» **Task requirements**:
Repeat exactly the lines from the line with "Write a Blender" to the line with "XL, YB = -4.376, 7.615", including both, and leave out any pictures.

» **Material provided**:
=======
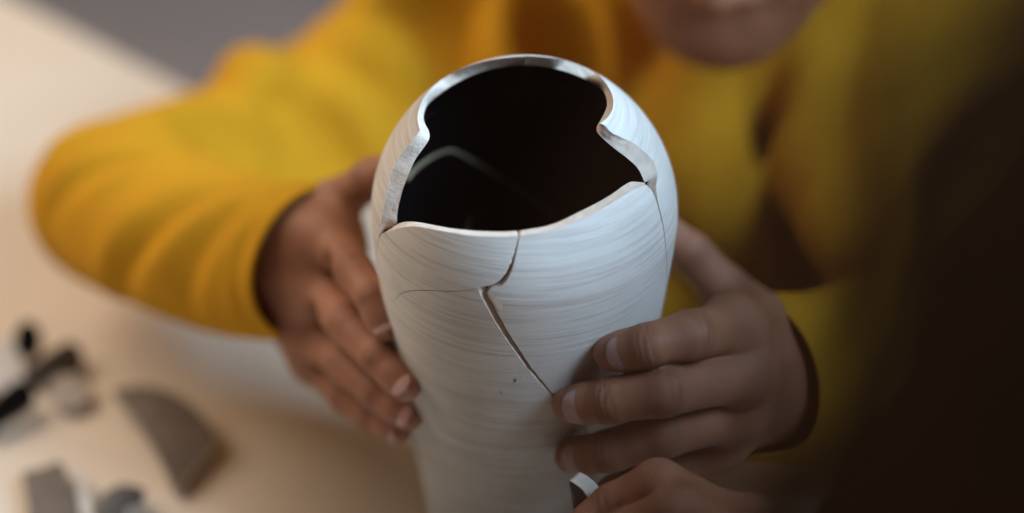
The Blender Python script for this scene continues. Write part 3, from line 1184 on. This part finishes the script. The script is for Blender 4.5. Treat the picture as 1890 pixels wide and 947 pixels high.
=======
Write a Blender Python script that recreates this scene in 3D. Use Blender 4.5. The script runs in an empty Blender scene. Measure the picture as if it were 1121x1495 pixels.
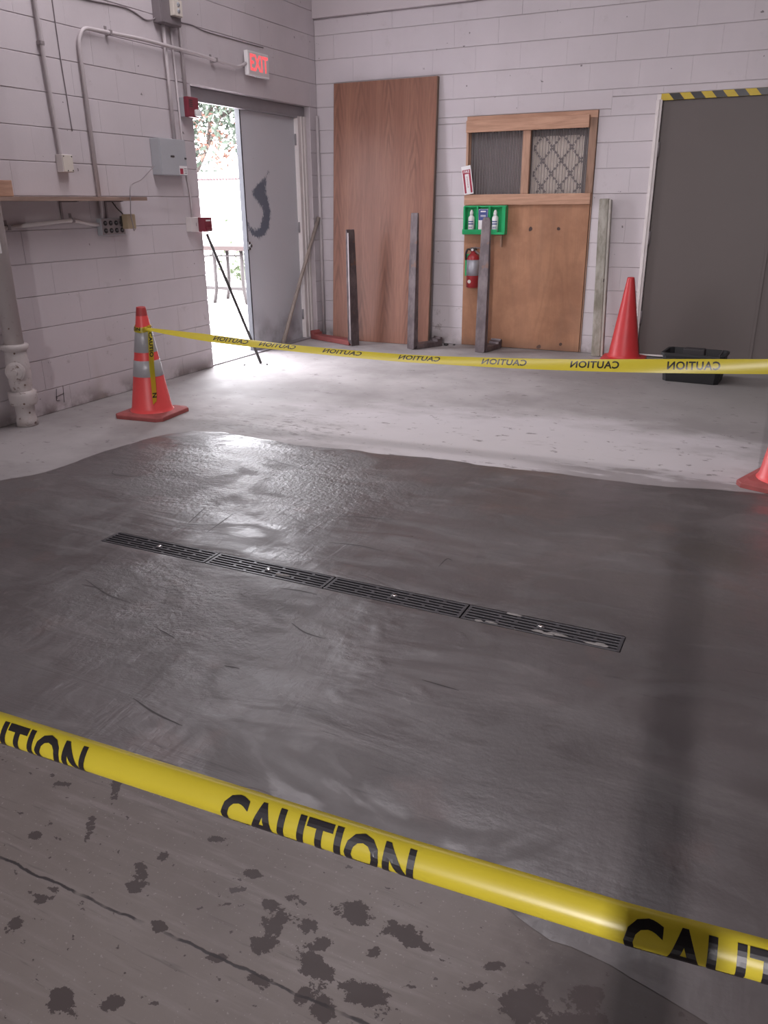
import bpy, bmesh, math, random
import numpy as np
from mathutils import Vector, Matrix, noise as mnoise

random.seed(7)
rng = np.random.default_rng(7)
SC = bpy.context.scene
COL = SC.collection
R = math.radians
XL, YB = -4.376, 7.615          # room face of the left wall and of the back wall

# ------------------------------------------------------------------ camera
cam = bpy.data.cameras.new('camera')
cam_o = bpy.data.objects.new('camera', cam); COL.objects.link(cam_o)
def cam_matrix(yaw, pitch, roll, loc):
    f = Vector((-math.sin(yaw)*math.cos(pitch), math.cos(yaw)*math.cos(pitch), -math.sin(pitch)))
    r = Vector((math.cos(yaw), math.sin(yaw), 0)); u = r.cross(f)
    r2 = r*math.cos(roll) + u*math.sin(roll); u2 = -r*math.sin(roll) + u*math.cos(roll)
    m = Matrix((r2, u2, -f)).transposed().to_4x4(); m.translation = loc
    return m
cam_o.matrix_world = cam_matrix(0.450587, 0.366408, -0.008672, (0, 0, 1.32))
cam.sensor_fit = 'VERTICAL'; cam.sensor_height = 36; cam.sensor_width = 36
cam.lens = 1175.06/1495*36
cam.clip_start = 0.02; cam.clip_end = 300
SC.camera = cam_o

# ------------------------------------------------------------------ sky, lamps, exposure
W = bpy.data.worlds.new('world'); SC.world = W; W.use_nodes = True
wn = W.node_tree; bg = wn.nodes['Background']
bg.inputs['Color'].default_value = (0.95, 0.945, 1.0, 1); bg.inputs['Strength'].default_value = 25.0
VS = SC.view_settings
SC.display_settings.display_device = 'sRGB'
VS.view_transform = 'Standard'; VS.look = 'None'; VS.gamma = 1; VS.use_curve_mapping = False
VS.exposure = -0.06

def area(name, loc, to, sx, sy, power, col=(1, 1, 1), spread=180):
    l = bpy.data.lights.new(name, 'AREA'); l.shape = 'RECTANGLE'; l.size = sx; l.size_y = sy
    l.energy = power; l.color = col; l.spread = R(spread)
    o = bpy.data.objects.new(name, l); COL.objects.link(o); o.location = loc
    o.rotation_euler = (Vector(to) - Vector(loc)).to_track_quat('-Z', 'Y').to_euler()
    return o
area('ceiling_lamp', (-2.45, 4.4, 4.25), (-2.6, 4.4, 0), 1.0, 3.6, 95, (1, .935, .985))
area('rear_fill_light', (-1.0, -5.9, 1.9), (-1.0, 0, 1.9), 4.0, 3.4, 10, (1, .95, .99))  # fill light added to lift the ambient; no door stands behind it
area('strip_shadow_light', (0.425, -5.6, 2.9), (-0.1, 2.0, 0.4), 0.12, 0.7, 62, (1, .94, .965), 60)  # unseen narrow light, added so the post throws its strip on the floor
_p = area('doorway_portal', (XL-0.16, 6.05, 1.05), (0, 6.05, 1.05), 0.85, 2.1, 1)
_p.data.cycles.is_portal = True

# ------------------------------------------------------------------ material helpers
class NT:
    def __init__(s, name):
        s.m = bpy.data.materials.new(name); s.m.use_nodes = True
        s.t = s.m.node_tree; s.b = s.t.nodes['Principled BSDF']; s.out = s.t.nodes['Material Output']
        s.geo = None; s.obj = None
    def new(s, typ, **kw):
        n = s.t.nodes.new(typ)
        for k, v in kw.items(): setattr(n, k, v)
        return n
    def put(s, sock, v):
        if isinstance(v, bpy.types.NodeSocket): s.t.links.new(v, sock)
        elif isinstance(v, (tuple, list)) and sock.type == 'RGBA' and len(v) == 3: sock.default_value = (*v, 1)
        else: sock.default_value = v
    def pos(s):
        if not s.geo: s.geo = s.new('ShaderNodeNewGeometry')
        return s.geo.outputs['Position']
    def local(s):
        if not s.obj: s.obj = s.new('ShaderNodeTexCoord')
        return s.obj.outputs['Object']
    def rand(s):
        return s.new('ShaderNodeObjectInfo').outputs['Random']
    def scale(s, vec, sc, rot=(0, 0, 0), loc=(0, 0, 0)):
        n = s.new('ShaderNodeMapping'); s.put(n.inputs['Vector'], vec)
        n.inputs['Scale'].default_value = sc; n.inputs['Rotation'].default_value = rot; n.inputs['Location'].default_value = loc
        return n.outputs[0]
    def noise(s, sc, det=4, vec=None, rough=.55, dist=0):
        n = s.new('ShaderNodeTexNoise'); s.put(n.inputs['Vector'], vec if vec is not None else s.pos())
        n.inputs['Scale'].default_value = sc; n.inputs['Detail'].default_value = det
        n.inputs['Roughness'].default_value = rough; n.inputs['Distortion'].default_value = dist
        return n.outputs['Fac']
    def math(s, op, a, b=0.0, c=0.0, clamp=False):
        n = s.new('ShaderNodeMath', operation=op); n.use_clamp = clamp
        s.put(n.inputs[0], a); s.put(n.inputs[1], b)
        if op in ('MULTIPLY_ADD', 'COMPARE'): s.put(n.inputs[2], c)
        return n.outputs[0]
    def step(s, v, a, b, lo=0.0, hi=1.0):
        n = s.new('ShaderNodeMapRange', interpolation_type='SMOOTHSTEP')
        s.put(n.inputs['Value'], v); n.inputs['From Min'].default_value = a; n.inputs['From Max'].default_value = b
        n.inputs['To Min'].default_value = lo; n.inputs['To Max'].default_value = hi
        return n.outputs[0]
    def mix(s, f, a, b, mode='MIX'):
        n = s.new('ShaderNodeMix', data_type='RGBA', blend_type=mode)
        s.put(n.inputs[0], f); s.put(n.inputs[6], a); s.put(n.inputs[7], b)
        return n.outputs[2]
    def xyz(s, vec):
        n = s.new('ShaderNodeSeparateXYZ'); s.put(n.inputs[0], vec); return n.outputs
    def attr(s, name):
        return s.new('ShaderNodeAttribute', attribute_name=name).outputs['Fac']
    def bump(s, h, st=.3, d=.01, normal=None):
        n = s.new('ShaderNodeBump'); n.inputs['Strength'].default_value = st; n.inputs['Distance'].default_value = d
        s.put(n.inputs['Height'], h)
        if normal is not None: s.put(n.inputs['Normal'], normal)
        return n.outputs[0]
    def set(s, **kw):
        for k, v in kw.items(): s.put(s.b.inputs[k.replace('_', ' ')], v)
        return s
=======
» **Correct result**:
Write a Blender Python script that recreates this scene in 3D. Use Blender 4.5. The script runs in an empty Blender scene. Measure the picture as if it were 1121x1495 pixels.
import bpy, bmesh, math, random
import numpy as np
from mathutils import Vector, Matrix, noise as mnoise

random.seed(7)
rng = np.random.default_rng(7)
SC = bpy.context.scene
COL = SC.collection
R = math.radians
XL, YB = -4.376, 7.615          # room face of the left wall and of the back wall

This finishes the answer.